## Written task
Retype each line exactly. Skip images.

>> Begin Information supplied

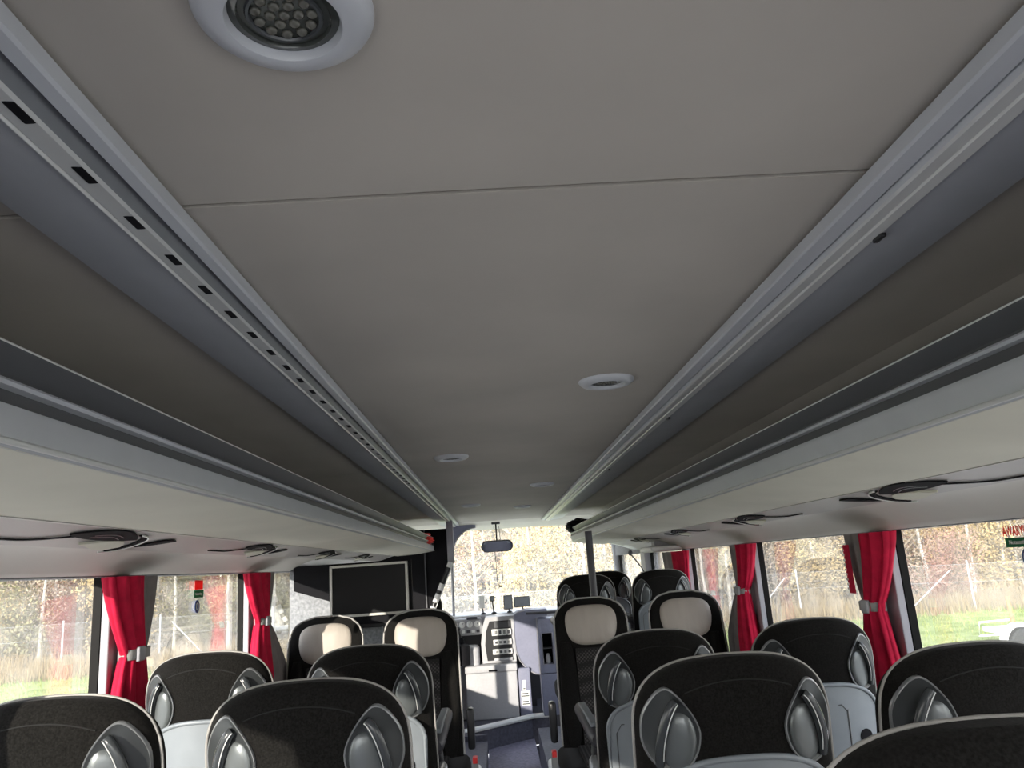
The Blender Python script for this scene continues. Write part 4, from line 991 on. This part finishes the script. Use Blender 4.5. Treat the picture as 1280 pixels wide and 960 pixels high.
l.new(mx.outputs[0], n['Principled BSDF'].inputs['Alpha']); n['Principled BSDF'].inputs['Base Color'].default_value = (.38, .39, .38, 1)
b = B()
for (x0, y0), (x1, y1) in zip(FP[:-1], FP[1:]):
    b.faces.new([b.verts.new(p) for p in ((x0, y0, .05), (x1, y1, .05), (x1, y1, 1.62), (x0, y0, 1.62))])
obj('chain_link_mesh', b, mm, t)
for z in (1.62, 1.0):
    b = B(); tube(b, [(x, y, z) for x, y in FP], .004, 5); obj('tension_wire', b, 'galv', t)
# trailer at the right edge
t = thing('trailer', 'small white trailer with rusty jockey post on the lawn', 'trailer', (11.15, 17.0, GZ), math.radians(-8))
b = B(); tube(b, [(0, .40 * 0 + .28 * math.cos(a) * 0, 0) for a in (0, 1)], .1, 4) if False else lathe(b, [(.20, -.10), (.31, -.10), (.335, -.05), (.335, .05), (.31, .10), (.20, .10)], n=32)
wt = obj('tyre', b, 'black', t, True, Matrix.Translation((0, 0, .335)) @ Matrix.Rotation(PI/2, 4, 'X'))
b = B(); lathe(b, [(.0001, .07), (.05, .09), (.06, .06), (.17, .055), (.20, .09), (.21, .10), (.21, -.1)], n=32); obj('wheel_rim', b, 'white', t, True, Matrix.Translation((0, 0, .335)) @ Matrix.Rotation(PI/2, 4, 'X'))
b = B(); ar = [PI * 1.02 * i / 16 for i in range(17)]
rings = [[(rr_ * math.cos(a), yy, .335 + rr_ * math.sin(a)) for rr_, yy in ((.40, -.16), (.43, -.16), (.43, .14), (.40, .14))] for a in ar]; loft(b, rings); obj('mudguard', b, 'white', t, True)
b = B(); box(b, -.1, 2.6, .16, 1.6, .45, .55, .01); obj('chassis', b, 'white', t)
b = B(); tube(b, [(-.05, .3, .5), (-.75, .3, .5), (-.70, .3, .78), (-.05, .3, .80)], .02, 6); obj('drawbar_loop', b, 'white', t, True)
b = B(); tube(b, [(-.02, .25, .45), (-.04, .25, 1.30)], .045, 8); obj('jockey_post', b, mat('rusty_steel', (.36, .17, .09), .8, noise=9, amt=.3), t, True)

>> End Information supplied

## Solution to the problem
The Blender Python script for this scene continues. Write part 4, from line 991 on. This part finishes the script. Use Blender 4.5. Treat the picture as 1280 pixels wide and 960 pixels high.
l.new(mx.outputs[0], n['Principled BSDF'].inputs['Alpha']); n['Principled BSDF'].inputs['Base Color'].default_value = (.38, .39, .38, 1)
b = B()
for (x0, y0), (x1, y1) in zip(FP[:-1], FP[1:]):
    b.faces.new([b.verts.new(p) for p in ((x0, y0, .05), (x1, y1, .05), (x1, y1, 1.62), (x0, y0, 1.62))])
obj('chain_link_mesh', b, mm, t)
for z in (1.62, 1.0):
    b = B(); tube(b, [(x, y, z) for x, y in FP], .004, 5); obj('tension_wire', b, 'galv', t)
# trailer at the right edge
t = thing('trailer', 'small white trailer with rusty jockey post on the lawn', 'trailer', (11.15, 17.0, GZ), math.radians(-8))
b = B(); tube(b, [(0, .40 * 0 + .28 * math.cos(a) * 0, 0) for a in (0, 1)], .1, 4) if False else lathe(b, [(.20, -.10), (.31, -.10), (.335, -.05), (.335, .05), (.31, .10), (.20, .10)], n=32)
wt = obj('tyre', b, 'black', t, True, Matrix.Translation((0, 0, .335)) @ Matrix.Rotation(PI/2, 4, 'X'))
b = B(); lathe(b, [(.0001, .07), (.05, .09), (.06, .06), (.17, .055), (.20, .09), (.21, .10), (.21, -.1)], n=32); obj('wheel_rim', b, 'white', t, True, Matrix.Translation((0, 0, .335)) @ Matrix.Rotation(PI/2, 4, 'X'))
b = B(); ar = [PI * 1.02 * i / 16 for i in range(17)]
rings = [[(rr_ * math.cos(a), yy, .335 + rr_ * math.sin(a)) for rr_, yy in ((.40, -.16), (.43, -.16), (.43, .14), (.40, .14))] for a in ar]; loft(b, rings); obj('mudguard', b, 'white', t, True)
b = B(); box(b, -.1, 2.6, .16, 1.6, .45, .55, .01); obj('chassis', b, 'white', t)
b = B(); tube(b, [(-.05, .3, .5), (-.75, .3, .5), (-.70, .3, .78), (-.05, .3, .80)], .02, 6); obj('drawbar_loop', b, 'white', t, True)
b = B(); tube(b, [(-.02, .25, .45), (-.04, .25, 1.30)], .045, 8); obj('jockey_post', b, mat('rusty_steel', (.36, .17, .09), .8, noise=9, amt=.3), t, True)